→ **WHAT YOU SHOULD DO**
Do not repeat pictures. Repeat exactly the lines of the listing below from its first line through the line with "return Matrix.Translation((0, j*S, 0))".

→ **SOURCE MATERIAL**
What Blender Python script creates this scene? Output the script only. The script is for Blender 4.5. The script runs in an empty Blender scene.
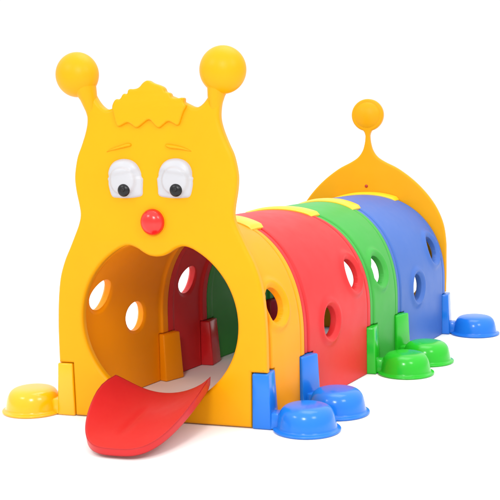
import bpy, bmesh, math, random
from mathutils import Vector, Matrix
from math import sin, cos, pi, atan, sqrt
random.seed(3)
sc = bpy.context.scene
COL = sc.collection

# ------------------------------------------------------------------ dimensions (metres)
S, K, A = 0.4026, 0.2042, 0.333          # joint spacing, joint tilt, half width of the tunnel
PH = atan(K)
TOPZ = 0.604
WALL = 0.027

def yj(j, x):                             # y of joint j at side position x
    return j*S + (K if j % 2 == 0 else -K)*x

def joint_matrix(j):
    a = PH if j % 2 == 0 else -PH
    return Matrix.Translation((0, j*S, 0)) @ Matrix.Rotation(a, 4, 'Z')

# ------------------------------------------------------------------ materials
def plastic(name, col, rough=0.42, grain=0.25, spec=0.5, edge=0.005):
    m = bpy.data.materials.new(name); m.use_nodes = True
    nt = m.node_tree; b = nt.nodes['Principled BSDF']
    tc = nt.nodes.new('ShaderNodeTexCoord')
    n1 = nt.nodes.new('ShaderNodeTexNoise'); n1.inputs['Scale'].default_value = 5; n1.inputs['Detail'].default_value = 3
    mr = nt.nodes.new('ShaderNodeMapRange'); mr.inputs['To Min'].default_value = 0.93; mr.inputs['To Max'].default_value = 1.07
    mx = nt.nodes.new('ShaderNodeVectorMath'); mx.operation = 'SCALE'
    mx.inputs[0].default_value = col[:3]
    nt.links.new(tc.outputs['Object'], n1.inputs['Vector'])
    nt.links.new(n1.outputs['Fac'], mr.inputs['Value'])
    nt.links.new(mr.outputs['Result'], mx.inputs['Scale'])
    nt.links.new(mx.outputs['Vector'], b.inputs['Base Color'])
    # roughness: scuffs
    n3 = nt.nodes.new('ShaderNodeTexNoise'); n3.inputs['Scale'].default_value = 22; n3.inputs['Detail'].default_value = 5
    r2 = nt.nodes.new('ShaderNodeMapRange'); r2.inputs['To Min'].default_value = rough-0.06; r2.inputs['To Max'].default_value = rough+0.08
    nt.links.new(tc.outputs['Object'], n3.inputs['Vector'])
    nt.links.new(n3.outputs['Fac'], r2.inputs['Value']); nt.links.new(r2.outputs['Result'], b.inputs['Roughness'])
    b.inputs['Specular IOR Level'].default_value = spec
    # rounded edges + moulded grain
    bev = nt.nodes.new('ShaderNodeBevel'); bev.samples = 4; bev.inputs['Radius'].default_value = edge
    n2 = nt.nodes.new('ShaderNodeTexNoise'); n2.inputs['Scale'].default_value = 260; n2.inputs['Detail'].default_value = 2
    n4 = nt.nodes.new('ShaderNodeTexNoise'); n4.inputs['Scale'].default_value = 7; n4.inputs['Detail'].default_value = 1
    nt.links.new(tc.outputs['Object'], n2.inputs['Vector']); nt.links.new(tc.outputs['Object'], n4.inputs['Vector'])
    bp = nt.nodes.new('ShaderNodeBump'); bp.inputs['Strength'].default_value = grain; bp.inputs['Distance'].default_value = 0.0006
    b4 = nt.nodes.new('ShaderNodeBump'); b4.inputs['Strength'].default_value = 0.35; b4.inputs['Distance'].default_value = 0.006
    nt.links.new(n4.outputs['Fac'], b4.inputs['Height']); nt.links.new(bev.outputs['Normal'], b4.inputs['Normal'])
    nt.links.new(n2.outputs['Fac'], bp.inputs['Height']); nt.links.new(b4.outputs['Normal'], bp.inputs['Normal'])
    nt.links.new(bp.outputs['Normal'], b.inputs['Normal'])
    return m

M = dict(
    yellow=plastic('yellow_plastic', (0.68, 0.290, 0.000), 0.38, spec=.17),
    shell_yellow=plastic('yellow_shell_plastic', (0.84, 0.290, 0.000), 0.42, spec=.18),
    tail_yellow=plastic('tail_yellow_plastic', (0.64, 0.280, 0.000), 0.38, spec=.17),
    clip=plastic('lemon_plastic', (0.80, 0.48, 0.012), 0.35),
    foot_yellow=plastic('glossy_yellow_plastic', (0.82, 0.365, 0.001), 0.16, 0.05),
    red=plastic('red_shell_plastic', (0.58, 0.024, 0.026), 0.42, spec=.2),
    green=plastic('green_shell_plastic', (0.045, 0.335, 0.048), 0.42, spec=.2),
    blue=plastic('blue_shell_plastic', (0.046, 0.125, 0.42), 0.42, spec=.25),
    foot_blue=plastic('glossy_blue_plastic', (0.008, 0.150, 0.58), 0.17, 0.05, .4),
    foot_green=plastic('glossy_green_plastic', (0.015, 0.42, 0.016), 0.17, 0.05, .4),
    foot_red=plastic('glossy_red_plastic', (0.60, 0.015, 0.02), 0.2, 0.05),
    tongue=plastic('tongue_red_plastic', (0.48, 0.013, 0.015), 0.36, spec=.3, edge=.009),
    nose=plastic('nose_red_plastic', (0.66, 0.012, 0.010), 0.18, 0.05),
    white=plastic('white_plastic', (0.40, 0.40, 0.425), 0.38, 0.1),
    black=plastic('black_plastic', (0.005, 0.005, 0.006), 0.25, 0.05, .3),
    screw=plastic('red_screw_plastic', (0.35, 0.02, 0.01), 0.35, 0.05),
)

# ------------------------------------------------------------------ object helpers
root = bpy.data.objects.new('caterpillar_play_tunnel', None); COL.objects.link(root)
root['label'] = 'plastic caterpillar crawl tunnel with yellow face, four coloured arches and dome feet on white floor'
root['category'] = 'play tunnel'

def link(name, me, mat, parent=root, mw=None, label=None):
    o = bpy.data.objects.new(name, me); COL.objects.link(o)
    me.materials.clear(); me.materials.append(mat)
    o.parent = parent
    if mw is not None: o.matrix_local = mw
    if label: o['label'] = label
    return o

def smooth(me, ang=40):
    for p in me.polygons: p.use_smooth = True
    try: me.set_sharp_from_angle(angle=math.radians(ang))
    except Exception: pass

def bm_mesh(bm, name, ang=40):
    bmesh.ops.recalc_face_normals(bm, faces=bm.faces)
    me = bpy.data.meshes.new(name); bm.to_mesh(me); bm.free(); smooth(me, ang); return me

def catmull(pts, n=8, closed=False):
    out = []; L = len(pts)
    rng = range(L) if closed else range(L-1)
    for i in rng:
        if closed: p0, p1, p2, p3 = pts[(i-1) % L], pts[i], pts[(i+1) % L], pts[(i+2) % L]
        else: p0, p1, p2, p3 = pts[max(i-1, 0)], pts[i], pts[i+1], pts[min(i+2, L-1)]
        for k in range(n):
            t = k/n
            out.append(tuple(0.5*(2*p1[d]+(-p0[d]+p2[d])*t+(2*p0[d]-5*p1[d]+4*p2[d]-p3[d])*t*t+(-p0[d]+3*p1[d]-3*p2[d]+p3[d])*t**3) for d in (0, 1)))
    if not closed: out.append(pts[-1])
    return out

def chaikin(p, k=1):
    for _ in range(k):
        q = []
        for i in range(len(p)):
            a, b = p[i], p[(i+1) % len(p)]
            q += [(a[0]*.75+b[0]*.25, a[1]*.75+b[1]*.25), (a[0]*.25+b[0]*.75, a[1]*.25+b[1]*.75)]
        p = q
    return p

def plate(loops, y0, y1, bev, name, res=4):
    """solid sheet: outline(s) in (u,z), between local y0 (front) and y1, with rounded edges"""
    cu = bpy.data.curves.new(name+'_c', 'CURVE'); cu.dimensions = '2D'; cu.fill_mode = 'BOTH'
    for lp in loops:
        sp = cu.splines.new('POLY'); sp.points.add(len(lp)-1); sp.use_cyclic_u = True
        for p, (u, z) in zip(sp.points, lp): p.co = (u, z, 0, 1)
    cu.extrude = max((y1-y0)/2 - bev, 0.0001); cu.bevel_depth = bev; cu.bevel_resolution = res; cu.offset = -bev
    ob = bpy.data.objects.new(name+'_c', cu); COL.objects.link(ob)
    dg = bpy.context.evaluated_depsgraph_get(); dg.update()
    me = bpy.data.meshes.new_from_object(ob.evaluated_get(dg))
    bpy.data.objects.remove(ob); bpy.data.curves.remove(cu)
    # curve (x,y,z) -> (u, yc - z, v)
    yc = (y0+y1)/2
    for v in me.vertices:
        x, y, z = v.co; v.co = (x, yc - z, y)
    me.name = name
    bm = bmesh.new(); bm.from_mesh(me); bmesh.ops.remove_doubles(bm, verts=bm.verts, dist=1e-5)
    me2 = bm_mesh(bm, name, 35); bpy.data.meshes.remove(me)
    return me2

def ellipsoid_bm(c, r, seg=40, rings=24):
    bm = bmesh.new(); bmesh.ops.create_uvsphere(bm, u_segments=seg, v_segments=rings, radius=1)
    for v in bm.verts: v.co = Vector((c[0]+v.co.x*r[0], c[1]+v.co.y*r[1], c[2]+v.co.z*r[2]))
    return bm

def boolean(me, cutters, name, op='DIFFERENCE'):
    o = bpy.data.objects.new('tmp', me); COL.objects.link(o)
    co = []
    for i, cm in enumerate(cutters):
        c = bpy.data.objects.new('cut%d' % i, cm); COL.objects.link(c); co.append(c)
        md = o.modifiers.new('b%d' % i, 'BOOLEAN'); md.operation = op; md.object = c; md.solver = 'EXACT'
    dg = bpy.context.evaluated_depsgraph_get(); dg.update()
    res = bpy.data.meshes.new_from_object(o.evaluated_get(dg)); res.name = name
    for c in co: bpy.data.objects.remove(c)
    bpy.data.objects.remove(o)
    return res

# ------------------------------------------------------------------ tunnel shells
def profile(off):
    """points from left foot over the top to right foot, superellipse arch; (x, z, nx, nz)"""
    ZC = 0.235; n = 2.18; out = []
    ns = 40
    zs = [ZC*i/ns for i in range(ns)]
    P = [(-A, z) for z in zs]
    NA = 210
    for i in range(NA+1):
        th = pi - pi*i/NA
        c, s_ = cos(th), sin(th)
        P.append((A*math.copysign(abs(c)**(2/n), c), ZC+(TOPZ-ZC)*abs(s_)**(2/n)))
    P += [(A, z) for z in reversed(zs)]
    for i, (x, z) in enumerate(P):
        a = P[max(i-1, 0)]; b = P[min(i+1, len(P)-1)]
        tx, tz = b[0]-a[0], b[1]-a[1]; l = math.hypot(tx, tz)
        nx, nz = -tz/l, tx/l
        out.append((x+nx*off, z+nz*off if 0 < z else z, nx, nz))
    return out

def sstep(a, b, x):
    t = min(max((x-a)/(b-a), 0), 1); return t*t*(3-2*t)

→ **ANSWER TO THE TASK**
What Blender Python script creates this scene? Output the script only. The script is for Blender 4.5. The script runs in an empty Blender scene.
import bpy, bmesh, math, random
from mathutils import Vector, Matrix
from math import sin, cos, pi, atan, sqrt
random.seed(3)
sc = bpy.context.scene
COL = sc.collection

# ------------------------------------------------------------------ dimensions (metres)
S, K, A = 0.4026, 0.2042, 0.333          # joint spacing, joint tilt, half width of the tunnel
PH = atan(K)
TOPZ = 0.604
WALL = 0.027

def yj(j, x):                             # y of joint j at side position x
    return j*S + (K if j % 2 == 0 else -K)*x

def joint_matrix(j):
    a = PH if j % 2 == 0 else -PH
    return Matrix.Translation((0, j*S, 0)) @ Matrix.Rotation(a, 4, 'Z')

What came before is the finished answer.